What you should do>
Would you repeat the listing exactly but omit every picture?

Data section>
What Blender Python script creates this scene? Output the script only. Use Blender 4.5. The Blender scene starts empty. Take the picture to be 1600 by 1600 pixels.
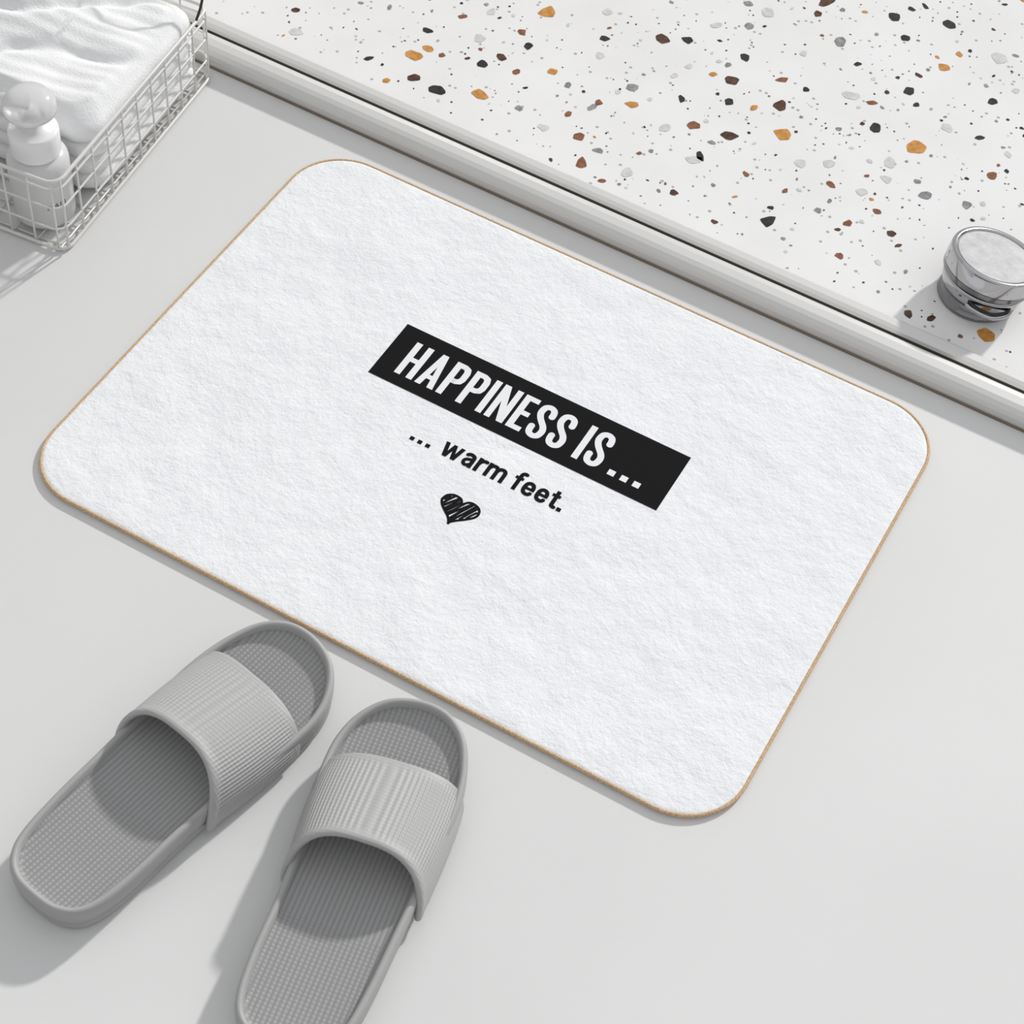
import bpy, bmesh, math, random
from mathutils import Matrix, Vector, noise
random.seed(7)
scene=bpy.context.scene
COL=scene.collection
MM=0.001

# ---------------------------------------------------------------- helpers
def new_mat(name, color=(.8,.8,.8), rough=.5, metal=0., **kw):
    m=bpy.data.materials.new(name); m.use_nodes=True
    b=m.node_tree.nodes['Principled BSDF']
    b.inputs['Base Color'].default_value=(*color,1)
    b.inputs['Roughness'].default_value=rough
    b.inputs['Metallic'].default_value=metal
    for k,v in kw.items():
        b.inputs[k].default_value=v
    return m
class NT:
    def __init__(s,m): s.nt=m.node_tree; s.n=s.nt.nodes; s.l=s.nt.links; s.b=s.n['Principled BSDF'] if 'Principled BSDF' in s.n else None
    def add(s,t,**kw):
        n=s.n.new(t)
        for k,v in kw.items(): setattr(n,k,v)
        return n
    def link(s,a,b): s.l.new(a,b)
    def math(s,op,a,b=None,c=None):
        n=s.n.new('ShaderNodeMath'); n.operation=op
        for i,x in enumerate((a,b,c)):
            if x is None: continue
            if isinstance(x,(int,float)): n.inputs[i].default_value=x
            else: s.l.new(x,n.inputs[i])
        return n.outputs[0]
    def noise(s,vec,scale,detail=3,rough=.5):
        n=s.n.new('ShaderNodeTexNoise'); n.inputs['Scale'].default_value=scale; n.inputs['Detail'].default_value=detail; n.inputs['Roughness'].default_value=rough
        s.l.new(vec,n.inputs['Vector']); return n
    def bump(s,h,strength=.5,dist=.001,normal=None):
        n=s.n.new('ShaderNodeBump'); n.inputs['Strength'].default_value=strength; n.inputs['Distance'].default_value=dist
        s.l.new(h,n.inputs['Height'])
        if normal is not None: s.l.new(normal,n.inputs['Normal'])
        return n.outputs[0]
    def obj(s): return s.add('ShaderNodeTexCoord').outputs['Object']
    def ramp(s,fac,stops):
        n=s.n.new('ShaderNodeValToRGB'); e=n.color_ramp.elements
        e[0].position=stops[0][0]; e[0].color=(*stops[0][1],1)
        e[1].position=stops[-1][0]; e[1].color=(*stops[-1][1],1)
        for p,c in stops[1:-1]:
            x=e.new(p); x.color=(*c,1)
        s.l.new(fac,n.inputs[0]); return n.outputs[0]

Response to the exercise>
What Blender Python script creates this scene? Output the script only. Use Blender 4.5. The Blender scene starts empty. Take the picture to be 1600 by 1600 pixels.
import bpy, bmesh, math, random
from mathutils import Matrix, Vector, noise
random.seed(7)
scene=bpy.context.scene
COL=scene.collection
MM=0.001

# ---------------------------------------------------------------- helpers
def new_mat(name, color=(.8,.8,.8), rough=.5, metal=0., **kw):
    m=bpy.data.materials.new(name); m.use_nodes=True
    b=m.node_tree.nodes['Principled BSDF']
    b.inputs['Base Color'].default_value=(*color,1)
    b.inputs['Roughness'].default_value=rough
    b.inputs['Metallic'].default_value=metal
    for k,v in kw.items():
        b.inputs[k].default_value=v
    return m
class NT:
    def __init__(s,m): s.nt=m.node_tree; s.n=s.nt.nodes; s.l=s.nt.links; s.b=s.n['Principled BSDF'] if 'Principled BSDF' in s.n else None
    def add(s,t,**kw):
        n=s.n.new(t)
        for k,v in kw.items(): setattr(n,k,v)
        return n
    def link(s,a,b): s.l.new(a,b)
    def math(s,op,a,b=None,c=None):
        n=s.n.new('ShaderNodeMath'); n.operation=op
        for i,x in enumerate((a,b,c)):
            if x is None: continue
            if isinstance(x,(int,float)): n.inputs[i].default_value=x
            else: s.l.new(x,n.inputs[i])
        return n.outputs[0]
    def noise(s,vec,scale,detail=3,rough=.5):
        n=s.n.new('ShaderNodeTexNoise'); n.inputs['Scale'].default_value=scale; n.inputs['Detail'].default_value=detail; n.inputs['Roughness'].default_value=rough
        s.l.new(vec,n.inputs['Vector']); return n
    def bump(s,h,strength=.5,dist=.001,normal=None):
        n=s.n.new('ShaderNodeBump'); n.inputs['Strength'].default_value=strength; n.inputs['Distance'].default_value=dist
        s.l.new(h,n.inputs['Height'])
        if normal is not None: s.l.new(normal,n.inputs['Normal'])
        return n.outputs[0]
    def obj(s): return s.add('ShaderNodeTexCoord').outputs['Object']
    def ramp(s,fac,stops):
        n=s.n.new('ShaderNodeValToRGB'); e=n.color_ramp.elements
        e[0].position=stops[0][0]; e[0].color=(*stops[0][1],1)
        e[1].position=stops[-1][0]; e[1].color=(*stops[-1][1],1)
        for p,c in stops[1:-1]:
            x=e.new(p); x.color=(*c,1)
        s.l.new(fac,n.inputs[0]); return n.outputs[0]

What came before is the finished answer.